* begin *

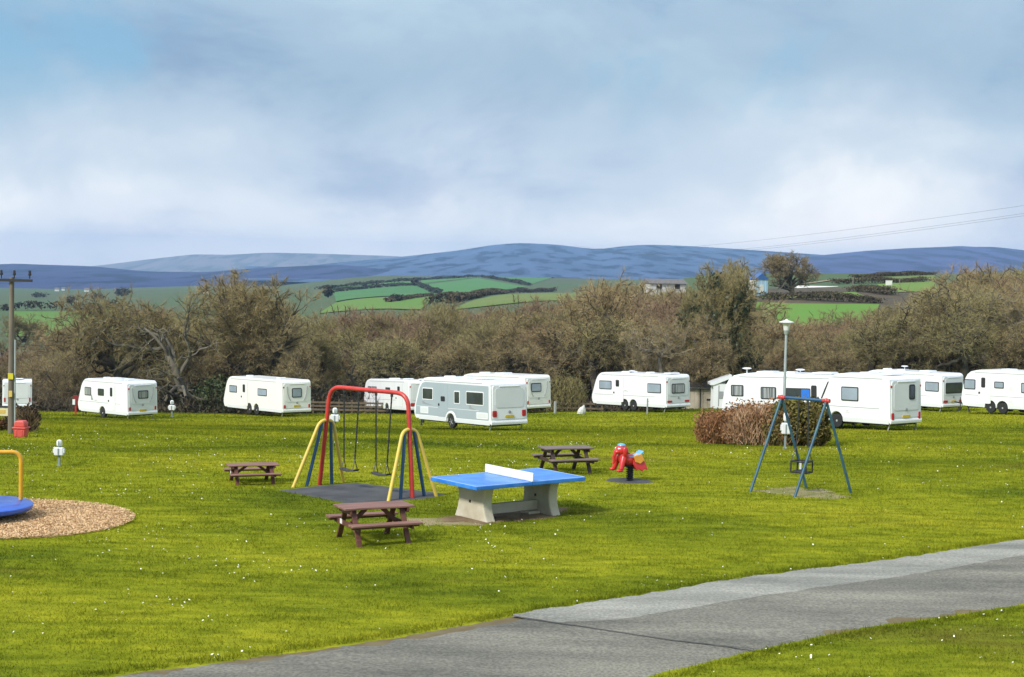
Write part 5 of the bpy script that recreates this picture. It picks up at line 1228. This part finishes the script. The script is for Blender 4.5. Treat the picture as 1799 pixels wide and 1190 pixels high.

* end *
* begin *

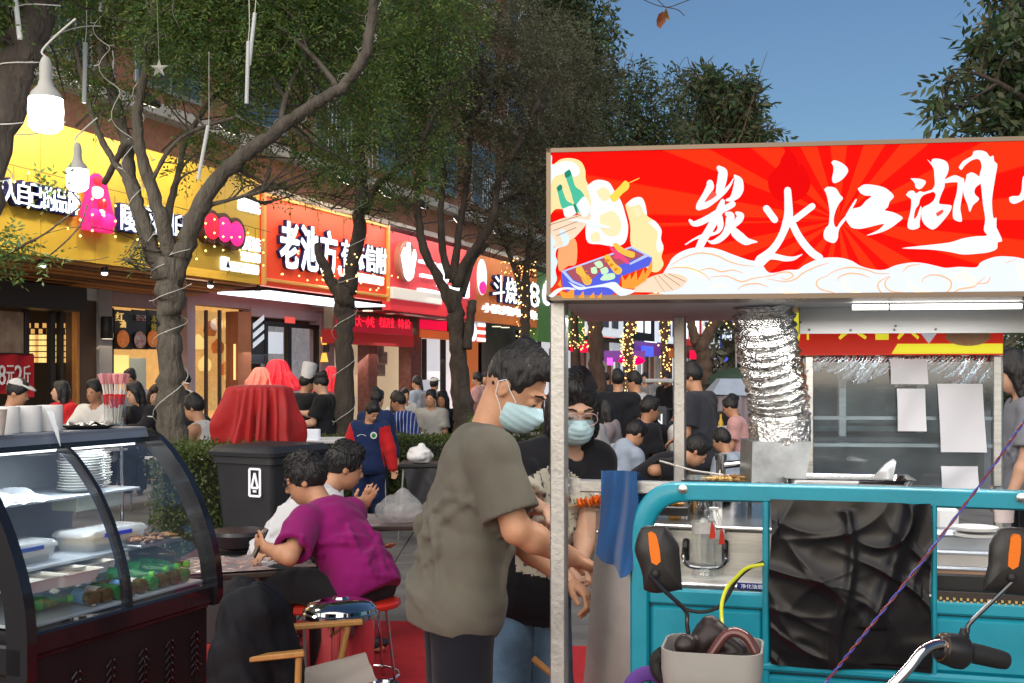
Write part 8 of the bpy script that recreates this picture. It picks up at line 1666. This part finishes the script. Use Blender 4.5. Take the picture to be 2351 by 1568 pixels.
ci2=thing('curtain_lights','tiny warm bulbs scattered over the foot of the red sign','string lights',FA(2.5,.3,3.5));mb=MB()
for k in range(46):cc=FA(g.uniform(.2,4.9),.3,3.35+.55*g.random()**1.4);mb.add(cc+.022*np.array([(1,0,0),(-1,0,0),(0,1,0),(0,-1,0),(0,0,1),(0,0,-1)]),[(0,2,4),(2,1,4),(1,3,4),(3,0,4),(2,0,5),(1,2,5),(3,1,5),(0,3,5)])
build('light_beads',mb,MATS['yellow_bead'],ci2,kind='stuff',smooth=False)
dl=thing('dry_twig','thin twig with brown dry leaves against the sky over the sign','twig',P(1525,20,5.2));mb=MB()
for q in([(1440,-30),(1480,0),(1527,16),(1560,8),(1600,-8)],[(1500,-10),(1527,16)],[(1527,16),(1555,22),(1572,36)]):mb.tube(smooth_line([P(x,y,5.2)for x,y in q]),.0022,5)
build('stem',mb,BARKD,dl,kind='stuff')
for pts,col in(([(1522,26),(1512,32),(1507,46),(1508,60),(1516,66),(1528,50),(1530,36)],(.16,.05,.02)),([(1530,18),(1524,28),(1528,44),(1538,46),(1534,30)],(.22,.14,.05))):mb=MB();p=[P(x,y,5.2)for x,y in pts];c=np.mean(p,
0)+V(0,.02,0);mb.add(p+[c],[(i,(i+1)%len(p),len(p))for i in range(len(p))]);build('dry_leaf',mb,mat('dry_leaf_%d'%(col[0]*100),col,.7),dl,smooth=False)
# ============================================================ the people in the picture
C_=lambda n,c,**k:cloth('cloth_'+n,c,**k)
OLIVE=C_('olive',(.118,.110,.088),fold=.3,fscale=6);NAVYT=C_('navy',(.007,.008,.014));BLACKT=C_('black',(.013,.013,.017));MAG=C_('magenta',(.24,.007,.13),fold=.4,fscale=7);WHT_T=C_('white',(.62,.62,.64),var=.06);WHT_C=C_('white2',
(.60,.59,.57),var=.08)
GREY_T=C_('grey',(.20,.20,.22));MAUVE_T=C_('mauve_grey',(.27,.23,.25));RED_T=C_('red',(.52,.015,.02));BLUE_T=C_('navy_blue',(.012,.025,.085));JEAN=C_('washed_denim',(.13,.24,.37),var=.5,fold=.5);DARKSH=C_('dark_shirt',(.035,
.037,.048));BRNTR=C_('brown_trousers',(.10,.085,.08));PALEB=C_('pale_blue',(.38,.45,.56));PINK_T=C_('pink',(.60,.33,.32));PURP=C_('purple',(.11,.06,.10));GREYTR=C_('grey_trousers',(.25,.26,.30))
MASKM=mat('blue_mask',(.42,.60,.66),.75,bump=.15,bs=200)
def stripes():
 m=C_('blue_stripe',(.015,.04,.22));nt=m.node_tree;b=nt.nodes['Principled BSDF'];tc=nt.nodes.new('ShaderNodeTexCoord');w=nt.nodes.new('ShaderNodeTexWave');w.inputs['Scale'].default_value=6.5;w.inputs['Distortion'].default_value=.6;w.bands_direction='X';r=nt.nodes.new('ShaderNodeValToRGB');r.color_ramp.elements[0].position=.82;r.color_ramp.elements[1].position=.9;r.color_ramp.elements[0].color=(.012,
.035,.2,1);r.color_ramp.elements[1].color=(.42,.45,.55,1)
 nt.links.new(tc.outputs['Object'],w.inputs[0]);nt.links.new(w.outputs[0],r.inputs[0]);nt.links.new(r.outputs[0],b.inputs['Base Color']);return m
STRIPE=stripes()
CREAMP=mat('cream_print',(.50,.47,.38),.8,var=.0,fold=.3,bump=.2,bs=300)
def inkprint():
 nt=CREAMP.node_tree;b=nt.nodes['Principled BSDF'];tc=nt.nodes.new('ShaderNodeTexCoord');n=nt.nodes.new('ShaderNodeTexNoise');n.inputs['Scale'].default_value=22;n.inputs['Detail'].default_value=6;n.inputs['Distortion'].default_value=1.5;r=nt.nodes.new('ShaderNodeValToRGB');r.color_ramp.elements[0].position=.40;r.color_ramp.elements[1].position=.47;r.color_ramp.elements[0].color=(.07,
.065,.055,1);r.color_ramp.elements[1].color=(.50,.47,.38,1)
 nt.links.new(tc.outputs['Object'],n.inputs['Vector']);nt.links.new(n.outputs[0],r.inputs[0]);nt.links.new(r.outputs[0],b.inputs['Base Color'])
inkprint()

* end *
* begin *

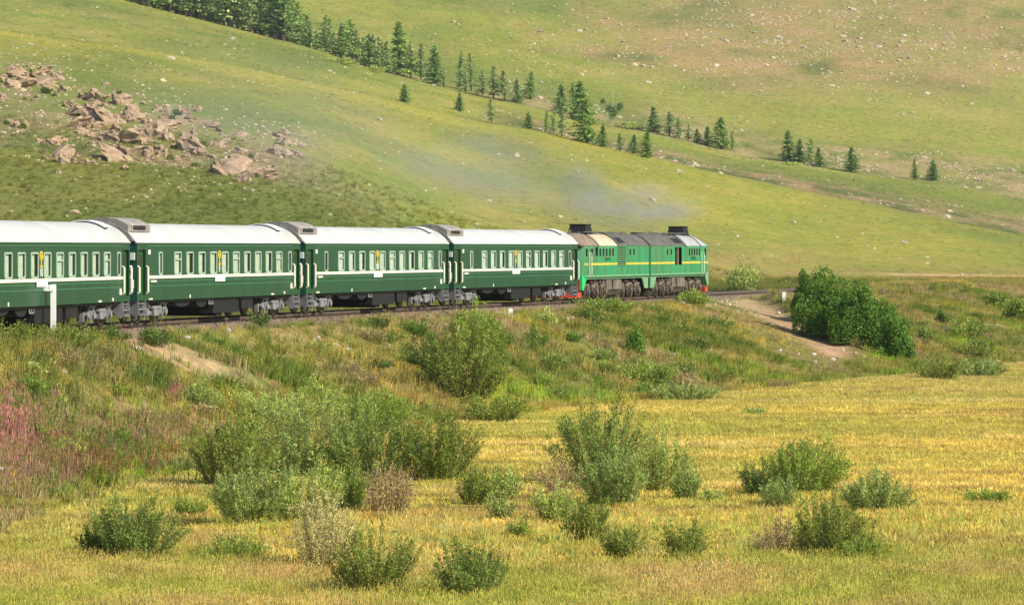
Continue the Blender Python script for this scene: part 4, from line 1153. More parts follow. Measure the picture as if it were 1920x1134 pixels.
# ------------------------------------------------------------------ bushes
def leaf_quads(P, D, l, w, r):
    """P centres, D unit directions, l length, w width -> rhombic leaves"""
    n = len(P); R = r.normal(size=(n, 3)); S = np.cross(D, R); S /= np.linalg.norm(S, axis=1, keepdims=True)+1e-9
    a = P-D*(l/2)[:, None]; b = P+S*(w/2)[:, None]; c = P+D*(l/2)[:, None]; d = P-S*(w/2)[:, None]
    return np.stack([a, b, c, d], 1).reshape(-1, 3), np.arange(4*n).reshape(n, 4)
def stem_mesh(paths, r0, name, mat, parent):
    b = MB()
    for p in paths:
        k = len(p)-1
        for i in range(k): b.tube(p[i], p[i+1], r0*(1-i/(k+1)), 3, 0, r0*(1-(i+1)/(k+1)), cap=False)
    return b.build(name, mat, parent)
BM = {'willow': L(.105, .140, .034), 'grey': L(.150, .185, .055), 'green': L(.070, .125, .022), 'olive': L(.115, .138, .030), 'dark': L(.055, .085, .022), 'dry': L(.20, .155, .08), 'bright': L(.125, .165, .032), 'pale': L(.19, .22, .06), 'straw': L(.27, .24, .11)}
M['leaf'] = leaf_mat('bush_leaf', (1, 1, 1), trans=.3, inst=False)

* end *

> **REQUIRED TASK**
Count up every line above that has the word "picture" in it; answer with the number alone.

> **WRITTEN SOLUTION**
4